Records from a dataset:
────────────────────
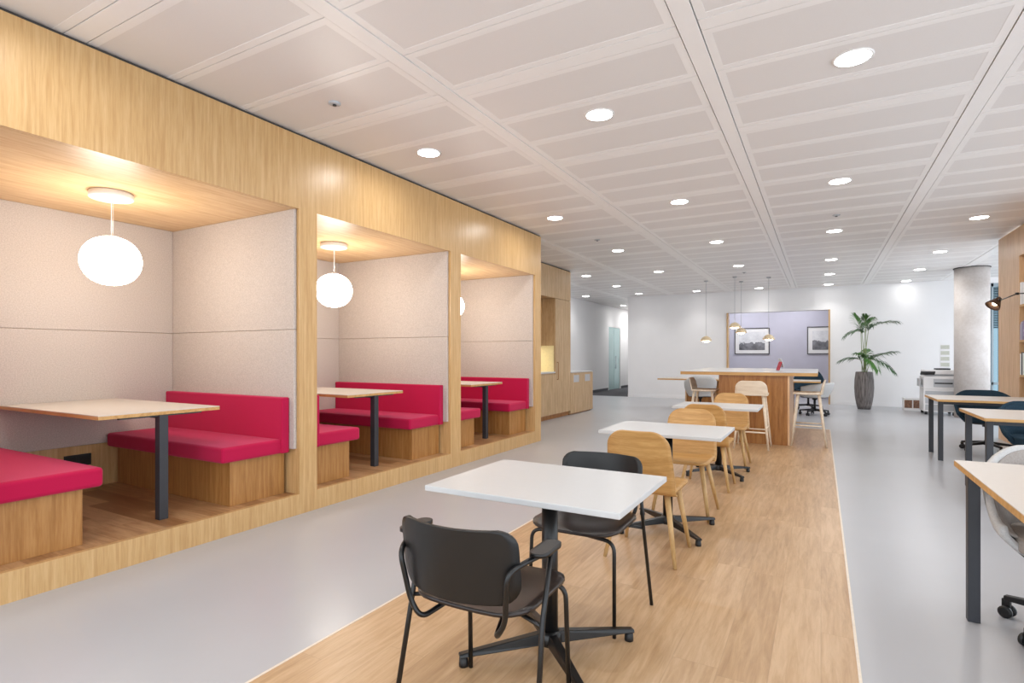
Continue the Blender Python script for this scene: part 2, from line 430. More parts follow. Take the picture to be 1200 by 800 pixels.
def booth_table(yc, label):
    t = thing('booth_table', label, 'table', (-4.05, yc, ZP), 0, 'fixed tables in the booths')
    z = .77
    MB().box(0, XB + .025 + 4.05, -.41, .41, z - .005, z).build('top', M_lamwarm, t)
    MB().box(0, XB + .025 + 4.05, -.41, .41, z - .028, z - .005).build('edge_band', M_edge, t)
    MB().box(-.065, -.005, -.03, .03, 0, z - .028).build('leg', M_steel, t, .003)
    MB().box(-1.45, -.03, -.02, .02, z - .055, z - .028).build('rail', M_steel, t)
    MB().box(-.02, -.045, -.28, .28, z - .04, z - .028).build('bracket', M_steel, t)
    return t
for i, (a, b) in enumerate(BO):
    booth_table((a + b) / 2 + (.055 if i == 0 else .02), ['cream topped booth table on one dark leg in the nearest booth',
        'cream topped booth table on one dark leg in the middle booth', 'cream topped booth table on one dark leg in the farthest booth'][i])

def globe(yc, label):
    t = thing('globe_pendant', label, 'pendant lamp', (-4.66, yc, ZS), 0, 'opal globe pendants in the booths')
    MB().lathe([(.135, 0), (.142, -.012), (.142, -.044), (.132, -.05)], seg=40).build('canopy', M_whiteplastic, t)
    MB().tube([(0, 0, -.05), (0, .002, -.2), (0, 0, -.33)], .003, 6).tube([(.0, .012, -.05), (0, .014, -.2), (0, .01, -.33)], .0012, 5).build('cord', M_whiteplastic, t)
    p = []
    for k in range(21):
        a = -PI / 2 + PI * k / 20
        p.append((max(.002, .195 * math.cos(a) ** .9 if math.cos(a) > 0 else .002), .182 * math.sin(a)))
    MB().lathe(p, 0, 0, -.515, 40, caps=False).build('globe', M_globe, t)
    MB().lathe([(.04, 0), (.05, .012), (.05, .02)], 0, 0, -.352, 24).build('globe_cap', M_whiteplastic, t)
for i, (a, b) in enumerate(BO):
    globe((a + b) / 2, ['lit white globe pendant hanging over the table in the nearest booth',
                        'lit white globe pendant in the middle booth, touching the oak post in view',
                        'lit white globe pendant in the farthest booth, only a sliver in view beside the post'][i])
so = thing('power_socket', 'black double power socket on the oak strip under the nearest booth table', 'socket', (XB - .008, 2.32, ZP))
MB().box(0, .012, -.1, .1, .2, .3).build('plate', M_plastic, so, .002)
for dy in (-.05, .05): MB().box(.012, .016, dy - .035, dy + .035, .215, .285).build('outlet', M_black, so, .002)

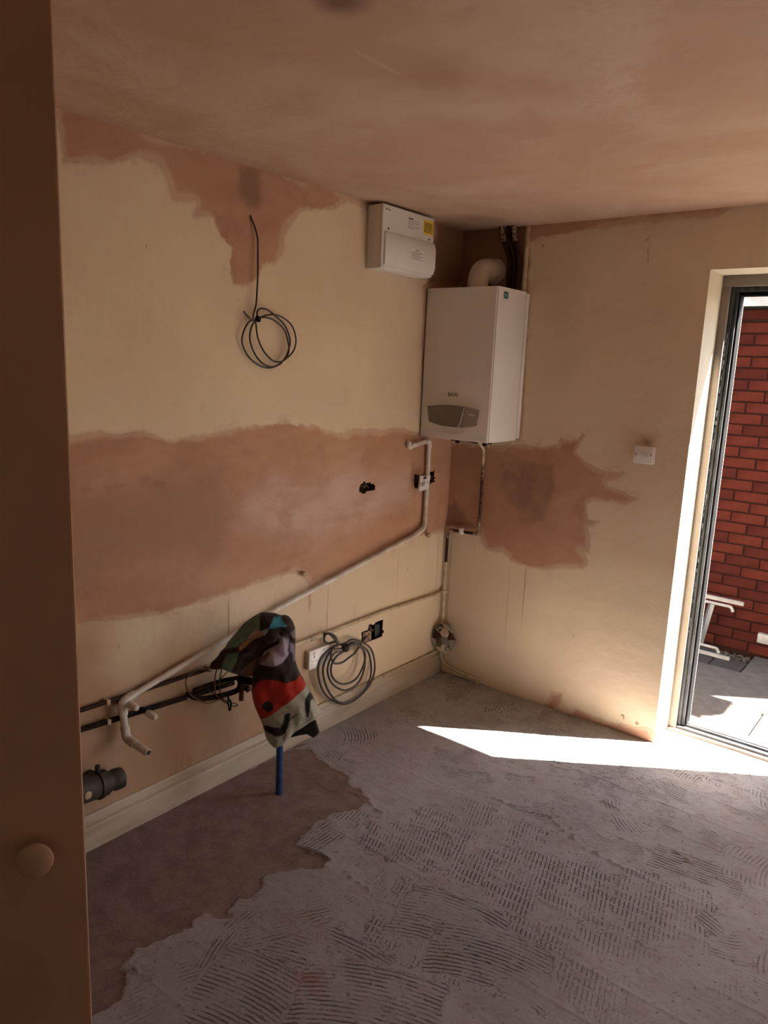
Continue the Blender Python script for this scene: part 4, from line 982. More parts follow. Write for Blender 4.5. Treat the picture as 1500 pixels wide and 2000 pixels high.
def coil(name, label, loops, lines, r, mat, lift=.022, seed=1):
    R = random.Random(seed)
    root = empty(name, tuple(loops[0][0]), label, 'cable')
    for i, lp in enumerate(loops):
        pts = [Vector(p) + Vector((lift + i * r * 1.3 + R.uniform(-.002, .003), 0, 0)) for p in lp]
        tube('loop', catmull(pts, 10, True), r, mat, root, 10, closed=True)
    for ln in lines:
        tube('strand', catmull([Vector(p) for p in ln], 8), r, mat, root, 10)
    return root
c1 = coil('hanging_cable', 'thin black cable hanging from upper left wall, ending in a tied coil', [
    [(0.000,-1.395,1.821),(0.000,-1.437,1.803),(0.000,-1.461,1.742),(0.000,-1.436,1.690),(0.000,-1.389,1.656),(0.000,-1.331,1.644),(0.000,-1.277,1.657),(0.000,-1.255,1.673),(0.000,-1.232,1.704),(0.000,-1.220,1.751),(0.000,-1.248,1.806),(0.000,-1.299,1.841),(0.000,-1.343,1.859),(0.000,-1.374,1.860),(0.000,-1.391,1.847)],
    [(0.000,-1.397,1.821),(0.000,-1.422,1.791),(0.000,-1.429,1.747),(0.000,-1.406,1.697),(0.000,-1.363,1.660),(0.000,-1.309,1.649),(0.000,-1.255,1.673),(0.000,-1.208,1.708),(0.000,-1.190,1.753),(0.000,-1.211,1.805),(0.000,-1.258,1.833),(0.000,-1.303,1.843),(0.000,-1.347,1.838),(0.000,-1.386,1.825)],
    [(0.000,-1.400,1.818),(0.000,-1.401,1.793),(0.000,-1.390,1.749),(0.000,-1.363,1.705),(0.000,-1.323,1.674),(0.000,-1.291,1.668),(0.000,-1.257,1.675),(0.000,-1.239,1.697),(0.000,-1.235,1.731),(0.000,-1.257,1.786),(0.000,-1.303,1.817),(0.000,-1.343,1.828),(0.000,-1.378,1.827)]],
    [[(-0.005,-1.404,2.190),(0.006,-1.410,2.175),(0.014,-1.400,2.146),(0.018,-1.390,2.111),(0.020,-1.389,2.078),(0.022,-1.390,1.980),(0.024,-1.395,1.918),(0.026,-1.401,1.871),(0.028,-1.413,1.842),(0.030,-1.419,1.819)],
     [(0.040,-1.472,1.841),(0.034,-1.452,1.830),(0.030,-1.423,1.814)]], .0032, M['cable_dark'], .020, 2)
k0 = [(0.000,-1.394,1.821)][0]
lathe('knot', [(-.012, .004), (-.008, .009), (0, .010), (.008, .009), (.012, .004)], Vector(k0) + Vector((.030, 0, 0)), (0, .6, -.8), M['black'], c1, 10)
adopt(c1)
c2 = coil('cable_coil', 'thick grey cable coiled and knotted in front of the low double socket', [
    [(0.000,-0.850,0.403),(0.000,-0.929,0.408),(0.000,-1.000,0.379),(0.000,-1.023,0.334),(0.000,-1.014,0.272),(0.000,-0.976,0.200),(0.000,-0.919,0.144),(0.000,-0.836,0.098),(0.000,-0.742,0.094),(0.000,-0.662,0.125),(0.000,-0.624,0.184),(0.000,-0.623,0.256),(0.000,-0.663,0.331),(0.000,-0.737,0.382),(0.000,-0.797,0.409)],
    [(0.000,-0.858,0.385),(0.000,-0.938,0.397),(0.000,-0.986,0.362),(0.000,-0.998,0.313),(0.000,-0.977,0.240),(0.000,-0.934,0.172),(0.000,-0.871,0.118),(0.000,-0.792,0.097),(0.000,-0.703,0.117),(0.000,-0.655,0.180),(0.000,-0.654,0.251),(0.000,-0.689,0.324),(0.000,-0.757,0.377),(0.000,-0.807,0.398)],
    [(0.000,-0.868,0.378),(0.000,-0.928,0.385),(0.000,-0.965,0.356),(0.000,-0.973,0.305),(0.000,-0.946,0.244),(0.000,-0.883,0.191),(0.000,-0.825,0.172),(0.000,-0.757,0.184),(0.000,-0.714,0.233),(0.000,-0.710,0.295),(0.000,-0.736,0.358),(0.000,-0.797,0.395)],
    [(0.000,-0.877,0.377),(0.000,-0.927,0.365),(0.000,-0.957,0.327),(0.000,-0.947,0.274),(0.000,-0.894,0.226),(0.000,-0.827,0.207),(0.000,-0.769,0.219),(0.000,-0.726,0.272),(0.000,-0.724,0.327),(0.000,-0.766,0.373),(0.000,-0.826,0.396)]],
    [[(0.050,-0.915,0.415),(0.045,-0.941,0.411),(0.045,-0.954,0.378),(0.048,-0.937,0.338),(0.046,-0.883,0.322),(0.040,-0.829,0.327),(0.032,-0.772,0.336),(0.020,-0.719,0.359),(0.005,-0.667,0.375),(-0.020,-0.610,0.368)],
     [(0.060,-0.922,0.426),(0.058,-0.940,0.463),(0.050,-0.959,0.482),(0.040,-0.975,0.487),(0.030,-0.984,0.473),(0.030,-0.981,0.447),(0.035,-0.959,0.434),(0.050,-0.939,0.441),(0.058,-0.915,0.427)],
     [(0.030,-0.991,0.488),(0.045,-0.972,0.486),(0.058,-0.953,0.463),(0.062,-0.924,0.424)]], .0049, M['cable'], .032, 3)
k1 = [(0.000,-0.862,0.393)][0]
for dz in (-.010, 0, .010):
    o = tube('wrap', catmull([Vector(k1) + Vector((.050 + .016 * math.cos(a), .014 * math.sin(a), dz + .004 * math.sin(2 * a))) for a in [i * math.pi / 4 for i in range(8)]], 5, True), .0042, M['cable'], c2, 8, closed=True)
adopt(c2)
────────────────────
Find each line in the records holding the string "Continue" and show it.

Continue the Blender Python script for this scene: part 2, from line 430. More parts follow. Take the picture to be 1200 by 800 pixels.
Continue the Blender Python script for this scene: part 4, from line 982. More parts follow. Write for Blender 4.5. Treat the picture as 1500 pixels wide and 2000 pixels high.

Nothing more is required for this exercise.